E)    É face à lei em vigor ao tempo em que ocorram os factos fundamentadores da caducidade e não face à lei vigente ao tempo da celebração do contrato que deve ser apreciada aquela;”.
O art. 1085º do Código Civil tem por epígrafe “caducidade do direito de resolução, estabelecendo o nº 1 deste preceito que “a resolução (do contrato de arrendamento) “deve operar dentro do prazo de um ano a contar do conhecimento do facto que lhe serve de fundamento, sob pena de caducidade”.
Estabelece o art. 1079º do CC que o arrendamento urbano cessa por acordo das partes, resolução, caducidade, denúncia ou outras causas previstas na lei.
O acordo das partes acha-se regulado no art. 1082º, a resolução nos arts. 1047º a 1050º e 1083º a 1087º, e a denúncia nos arts. 1099º a 1103º; ao passo que o regime da caducidade consta dos arts. 1051º a 1056º, 1105º a 1107º, e 1131º do mesmo código.
No caso vertente, o autor invocou e exerceu o direito de ver reconhecida judicialmente a cessação do contrato de arrendamento do imóvel, mas o fundamento que invocou para tal cessação foi a caducidade e não a resolução – cfr. art. 12º da petição inicial.
Foi esta a causa de cessação do contrato de arrendamento dos autos verificada na sentença recorrida, como se pode ler na sua fundamentação, máxime a fls. 72 v a 73 v. em capítulo intitulado “Da caducidade do contrato de arrendamento e da restituição do locado”.
Nesta conformidade, não se descortina, nem o recorrente explica, por que razão seria aplicável à situação dos autos a norma do art. 1085º, nº 1 do CC, que rege sobre situações em que é invocada a cessação do contrato de arrendamento fundada na resolução.
Seja como forma, o certo é que esta norma consagra uma causa de caducidade do direito de invocar a cessação do contrato de arrendamento.
Como é sabido, a caducidade constitui uma exceção perentória, cujo conhecimento depende da sua prévia invocação pela parte a quem aproveita, exceto nos casos em que versa sobre direitos indisponíveis – arts. 303º, e 333º do CC, sendo o primeiro aplicável ex vi do nº 2 do segundo.
E, em conformidade com tal norma de natureza substantiva, estatui o art. 579º do CPC que o tribunal (só) “conhece oficiosamente das exceções perentórias cuja invocação a lei não torne dependente da vontade do interessado”.
Por outro lado, estatui o art. 573º, nº 1 do CPC que “toda a defesa deve ser deduzida na contestação, excetuados os incidentes que a lei mande deduzir em separado”. E acrescenta o nº 2 que “Depois da contestação só podem ser deduzidas as exceções, incidentes, e meios de defesa que sejam supervenientes, ou que a lei expressamente admita passado esse momento, ou de que se deva conhecer oficiosamente.”
Trata-se do chamado princípio da concentração da defesa.
Deste princípio decorre que, não tendo o réu e ora recorrente invocado a exceção de caducidade do direito do autor em invocar a caducidade do contrato de arrendamento referente ao imóvel dos presentes autos, ficou precludida a possibilidade de invocar tal meio de defesa em momentos ulteriores do processo.
Neste sentido, sustentando que a falta de invocação, na contestação, da exceção de prescrição na contestação faz precludir a possibilidade de o fazer em momento ulterior do processo, cfr. acs.
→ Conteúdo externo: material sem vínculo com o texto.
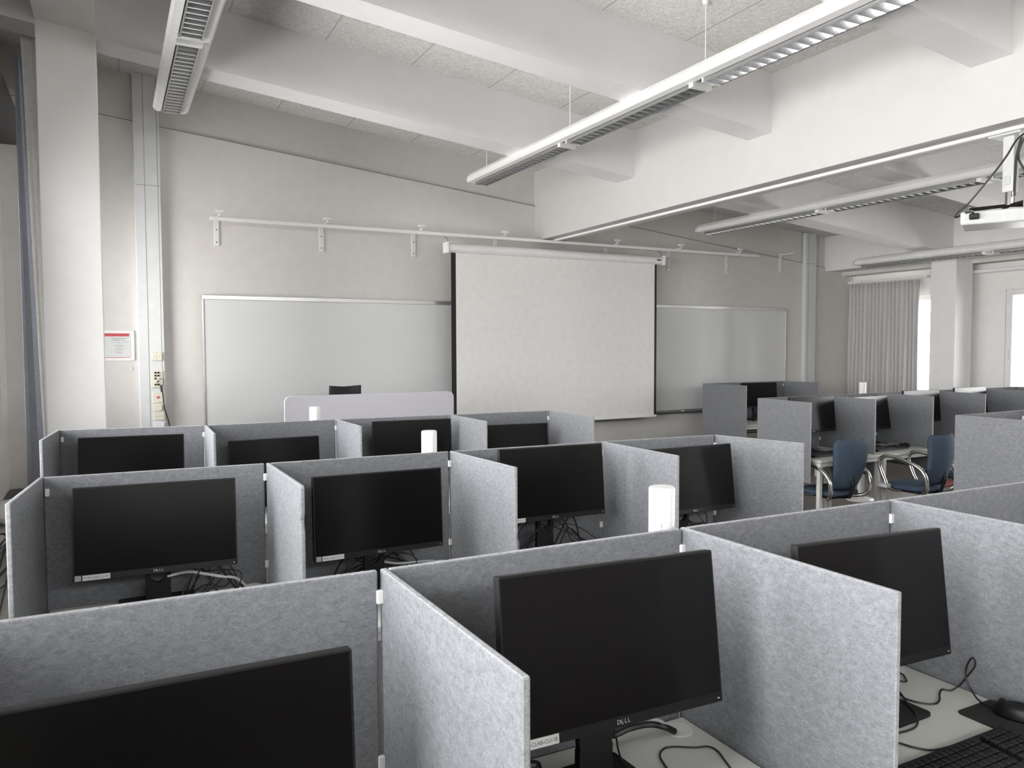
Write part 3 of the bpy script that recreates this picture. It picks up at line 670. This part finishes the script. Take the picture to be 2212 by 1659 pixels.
# ------------------------------------------------------------------ cables on the desks
def cable(pts, r, label, mt='cable', grp=None, n=7):
    pts = [(p[0], p[1], p[2] if len(p) > 2 else DT+r+.001) for p in pts]
    o = MB().tube(rsmooth(pts, n), r, 8).build('cable', mt, smooth=True); return tag(o, label, 'cable', grp)
cable([(1.06,1.25),(1.089,1.344),(1.108,1.394),(1.137,1.417),(1.166,1.413),(1.205,1.388),(1.237,1.376),(1.242,1.349),(1.227,1.309),(1.209,1.26)], .0022, 'thin black cable looping on the desk right of central monitor')
cable([(1.0,1.46,.85),(1.046,1.51,.79),(1.049,1.487,.748),(1.026,1.445,.742),(1.003,1.394,.742),(.99,1.33,.742)], .0024, 'thin black cable falling over the central monitor base')
cable([(.97,1.45,.80),(1.034,1.487,.752),(1.089,1.486,.758),(1.144,1.48,.757),(1.175,1.461,.752),(1.205,1.46,.735)], .0075, 'thick black cable running to round desk grommet, nearest row')
cable([(.97,1.44,.81),(1.05,1.47,.79),(1.10,1.47,.785),(1.16,1.465,.77),(1.20,1.462,.737)], .004, 'grey cable running above the thick black one to grommet', 'grey_plastic')
tg = 'black cables behind the mouse pad desk'
cable([(1.93,1.50),(2.01,1.441),(1.986,1.397),(1.97,1.391),(1.955,1.41),(1.90,1.46)], .0022, 'short hooked black cable under the right monitor', grp=tg)
cable([(1.86,1.42),(1.885,1.35),(1.876,1.317),(1.89,1.285),(1.913,1.265),(1.944,1.27),(1.986,1.297),(2.016,1.309),(2.03,1.295),(2.05,1.29,.735),(2.052,1.278,.75),(2.055,1.265,.774),(2.056,1.245,.809),(2.056,1.247,.828),(2.056,1.254,.829),(2.056,1.264,.811),(2.055,1.269,.786),(2.053,1.264,.761),(2.05,1.246,.739),(2.03,1.215,.732),(2.025,1.18,.732)], .0024, 'black mouse cable with a raised loop beside the pad', grp=tg)
cable([(1.60,1.24),(1.648,1.178),(1.663,1.146),(1.69,1.118),(1.738,1.10,.735)], .0024, 'black keyboard cable crossing the desk at bottom right', grp=tg)
cable([(1.87,1.36),(1.878,1.344,.74),(1.83,1.28,.740),(1.80,1.235,.737),(1.776,1.216),(1.742,1.205),(1.69,1.209),(1.62,1.23)], .0024, 'black cable lying over the right monitor base', grp=tg)
def tangle(x0, x1, y0, y1, n_, seed, label, zmax=.13, r=.0024):
    rd = random.Random(seed); mb = MB()
    for i in range(n_):
        pts = []; m_ = rd.randint(4, 5)
        for j in range(m_):
            u = j/(m_-1)
            pts.append((x0+(x1-x0)*(u*.8+rd.random()*.25), y0+(y1-y0)*rd.random(), DT+.004+(rd.random()**1.2*zmax if 0 < j < m_-1 else 0)))
        mb.tube(rsmooth(pts, 6), r if i % 4 else r*1.6, 6)
    o = mb.build('cable_tangle', 'cable', smooth=True); return tag(o, label, 'cables', 'cable tangles behind the monitors', 'stuff')
tangle(.62, .84, 1.36, 1.50, 7, 1, 'tangle of black cables left under the central monitor', .07)
tangle(.20, .47, 3.06, 3.18, 8, 2, 'tangle of black cables right of monitor 09 stand')
tangle(.70, 1.22, 3.02, 3.15, 10, 3, 'tangle of black cables around monitor 10 stand', .12)
tangle(1.50, 2.06, 2.98, 3.13, 9, 4, 'tangle of black cables around monitor 11 stand', .17)
tangle(2.35, 2.75, 2.96, 3.06, 6, 5, 'tangle of black cables under second row right end monitor', .15)
tangle(5.30, 5.80, 4.95, 5.10, 7, 6, 'tangle of cables under the monitor by the nearest blue chair', .05)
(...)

RL 28-04-2009 (João Aveiro Pereira), p. 10773/2008-1, e RE de 15-12-2016 (Isabel Imaginário), p. 1639/11.4TBTMR.E1.
Não tendo essa exceção sido invocada na contestação, e não se fundando a mesma em factos supervenientes, nem sendo de conhecimento oficioso, não podia o recorrente vir invocá-la pela primeira vez em sede de recurso, nem este Tribunal deve dela tomar conhecimento.
Como salientou o ac. STJ 17-11-2016 (Ana Luísa Geraldes), p. 861/13.3TTVIS.C1.S2, sendo uma exceção que não é de conhecimento oficioso invocada apenas em sede de alegações de recurso, não pode a Relação dela conhecer, por força do já referido princípio da concentração da defesa; e tal modo de proceder não constitui violação do direito de defesa e de acesso aos tribunais consagrado no art. 20º da Constituição da República.
No caso vertente, é manifesto que na contestação o réu e ora recorrente não invocou esta exceção, e que só o fez na motivação de recurso.
Assim sendo, não pode este Tribunal apreciar tal exceção.

C – Da qualidade de arrendatário do imóvel dos autos – Conclusões F) a I);
Nos presentes autos veio o autor alegar ser proprietário de determinado imóvel e invocar a cessação do contrato de arrendamento que celebrou com o primitivo arrendatário e relativamente ao qual a posição de arrendatário se havia transmitido para a mãe do réu, sustentando que o mesmo contrato se extinguiu, por caducidade, com o falecimento da referida senhora.
Pede pois que o Tribunal declare que ele autor é proprietário do mesmo imóvel,  que declare a caducidade do contrato de arrendamento e bem assim que condene o réu a devolver o mesmo imóvel, visto que este ali permanece, recusando-se a desocupá-lo.
Como já se referiu, uma das formas de cessação do contrato de arrendamento é a caducidade (art. 1079º do CC).
Tal caducidade pode verificar-se por morte do locatário (art. 1051º do CC), exceto se ocorrer a transmissão da posição de arrendatário (arts. 1107º e 1113º do CC).
Verificando-se a caducidade do contrato, caso o locado se mostre ilegitimamente ocupado por terceiro, pode o senhorio que seja proprietário do mesmo intentar ação de reivindicação, nos termos previstos no art. 1311º do CC.
Com efeito estabelece o art. 1311º, nº 1 do CC que “o proprietário pode exigir de qualquer possuidor ou detentor da coisa o reconhecimento do seu direito de propriedade e a consequente restituição do que lhe pertence.”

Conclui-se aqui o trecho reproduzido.